Housing Aamchit Courtowers, Beirut, Lebanon

Housing Aamchit Courtowers

Four high-comfort single-family homes were built on the coast of Aamchit. The site slopes west towards the Mediterranean, allowing the houses to be embedded in the landscape. The front of the house is open to the view and breeze while the other sides are protected by earth. A multi-function double layer wall insulates and protects against the cold, moist soil while also housing building services and acting as an air intake to cool and distribute incoming fresh air. A courtyard in the back enhances cross ventilation and creates a microclimate in the extreme days of summer and winter.
The courtyard and tower create a coherent environmental strategy. The tower shades the courtyard from eastern and southern sun and acts as chimney, allowing warm air to rise passively and exit the house and bedrooms while pulling cool air from the courtyard through the house. The stair and bathrooms are located at the east and south side to provide thermal mass during the summer heat while the northwest corner is completely clear of structure, turning the bedrooms into balconies when the windows are open.

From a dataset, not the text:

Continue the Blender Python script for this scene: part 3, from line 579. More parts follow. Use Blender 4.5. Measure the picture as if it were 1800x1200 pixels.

The combination of the courtyard and tower produces a new house typology. The strategy of the court tower is enhanced by the systems and materials used to build it. A heat-exchanger system is used in the house to cool down the rooms. This gravivent system is supplied by a heat exchanger using cool seawater on the primary side. The gravity driven system is integrated into the closet design of the bedrooms. An air handling unit provides fresh air for the rooms when no natural ventilation is possible. An earth duct is used to pre-condition the outside air before entering the AHU. The double concrete block walls are clad with light colored local stone and the windows have wood shutters to protect them from sun and to reduce radiant heat gain. These wood shutters also create an air cushion that further protects the windows from heat. A canvas canopy along the western façade delays the entry of direct sunlight into the house until late afternoon and creates an air spoiler effect above the main house façade.